The men who made Thatcher's literary dream come true: Taped brainstorming sessions and relaxed 'anecdote lunches' brought memoirs to life

AT 10am tomorrow, John Stalker, the former deputy chief constable of Greater Manchester, will be able to relax at last. His daunting task of trying to protect the Thatcher memoirs from leaks will be over when Helen Ellis, the publicity director of Harper Collins, the publisher, begins unpacking the first embargoed copies of the 800-page, 375,000- word book in the foyer of the Press Association's headquarters in Fleet Street, central London.

It will also be a moment of celebration for the three or four people who most helped her.

The foremost assistant was Robin Harris, the donnish intellectual who was head of the Conservative Research Department and a senior figure in her No 10 policy unit. He played a central part in the fast turnround of the book from its inception in October 1991 to June 1993.

Lady Thatcher preferred to talk into a tape recorder, and she was also able to rely on private and contemporary aides memoire she had dictated on the Falklands war. They were furnished by a stream of memos from Chris Collins, a young Oxford researcher, for example on other accounts of the Thatcher years.

But another key figure was John O'Sullivan, a leading Thatcherite journalist who edits the National Review in Washington and was once a Daily Telegraph parliamentary sketchwriter. He worked with Harris on both the second and third drafts, gently persuading Lady Thatcher to shed the official reticence natural in a Prime Minister of 12 years, be more candid, and put more light and shade into her account. Some of the book was written in Lady Thatcher's home in Belgravia, central London, but also partly in intensive sessions away from London on retreats in places as far afield as Gstaad, and on one occasion, the Bahamas.
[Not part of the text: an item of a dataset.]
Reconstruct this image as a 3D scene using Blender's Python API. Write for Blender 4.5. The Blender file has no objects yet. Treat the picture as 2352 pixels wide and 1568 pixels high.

She was able to pore over all the secret Cabinet papers - to which she has access as of right. But another key piece in the jigsaw was a series of tape-recorded sessions with Sir Charles Powell, her former principal private secretary.

And there were the now famous 'anecdote lunches' with Sir Denis and Lady Thatcher and a vigilant shorthand writer. One guest, Sir Bernard Ingham, Lady Thatcher's former press secretary, recalled: 'We had a drink, sat down to lunch and anecdoted away like mad. A good time was had by all and I got my train home.' One story Sir Bernard recalled was how she asked to see a teddy bear presented to him on his birthday by reporters on a trip to Canada and how she had protested that the bear 'should have some rompers'.

However, this sort of anecdote is unlikely to be the stuff of the book. The publisher certainly put pressure on her to spice it up, but she told a friend early on that she wanted to stick to 'the issues' rather than personalities.

The friend added: 'I wouldn't say she enjoyed doing it exactly. It was more like a mission. She was driven. And her energy makes her a publisher's dream.' She also, unlike several of her former colleagues, submitted the manuscript to the Cabinet Office and avoiding detailed discussion of the role of civil servants.

Another important part was played by Stuart Proffitt, the Harper Collins editor assigned to her. In a gushing interview with Publishers' News this week, he speaks of her 'elephantine memory' and says that while there was little time for small talk on the night of the disappearance of the publisher Robert Maxwell she poured drinks and they sat watching the television news. They also talked about the philosophers Locke and Hobbes and recited Tennyson together. 'She knows great chunks of 19th-century English poetry by heart,' he said.